В Америке, в первую очередь в Чикаго, совершенно преобразившемся после великого пожара, дотла уничтожившего традиционный город, вырастало довольно мрачное будущее многоэтажного жилого дома - фабрики, машины для проживания, своим просеченным бесчисленными окнами, будто перфорированным «фасадом» заявлявшей о себе только это: фабрика для проживания. Украшения такой «фабрике» не требовались, рука художника была не нужна. Сегодня может показаться странным, что именно эта антиэстетика жилища могла показаться столь многообещающей талантливым молодым европейским архитекторам начала XX столетия. Непрекрытость, обнаженность стены, за которой скрывался огромный жилой «улей», не понималась ими, разумеется, как окончательный идеал (они были художниками), однако от этой холодной схемы они оттолкнулись в своих замыслах.
Впрочем, как всегда, история была сложнее, и для того, чтобы понять ее лучше, нам придется снова отступить несколько назад.
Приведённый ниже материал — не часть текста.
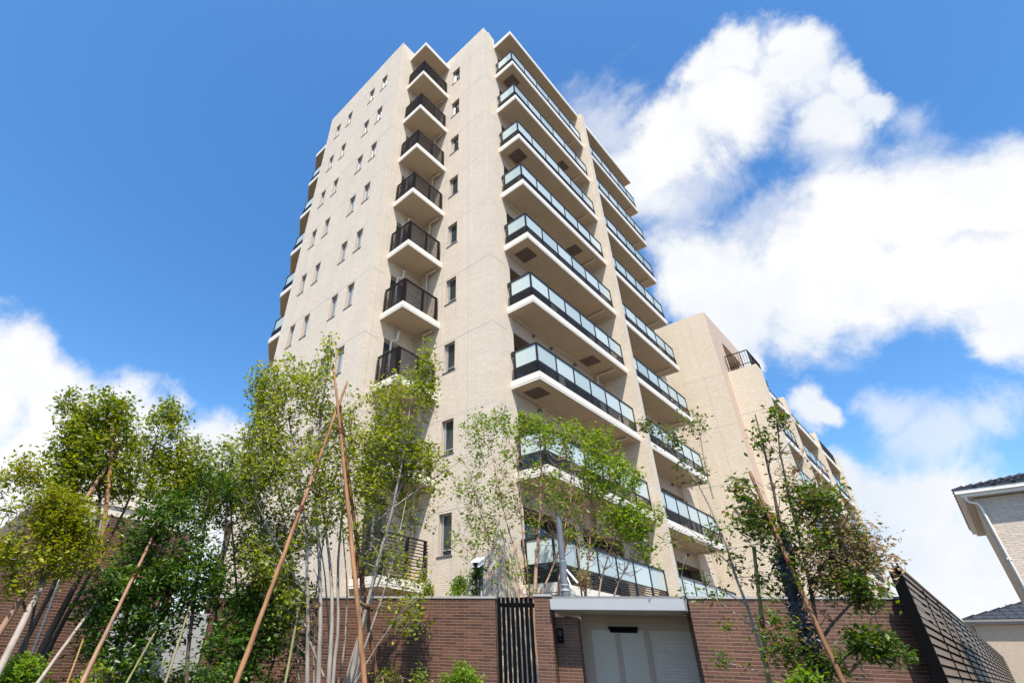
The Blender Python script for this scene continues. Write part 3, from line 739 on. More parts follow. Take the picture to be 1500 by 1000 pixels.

XVII столетие, о котором мы говорили уже немало, - время сложное до чрезвычайности не только в Англии, где закрепляется тип жилища, возобновляемый в сути своей до нашего времени, но и во Франции. Уже в 1745 году, опираясь на нескольских предшественников, Жермен Боффран формулирует программу «говорящей архитектуры», утверждая, что «постройки должны сообщать зрителю о своем назначении, и если они этого не делают, это - разрушение всякой выразительности». Через несколько лет ученый аббат Ложье выражает в своих «Эссе об архитектуре» твердую убежденность в том, что «только в сущностных элементах сооружения заключена вся подлинная красота, тогда как в тех частях, что порождены капризом, скрыт источник всех пороков».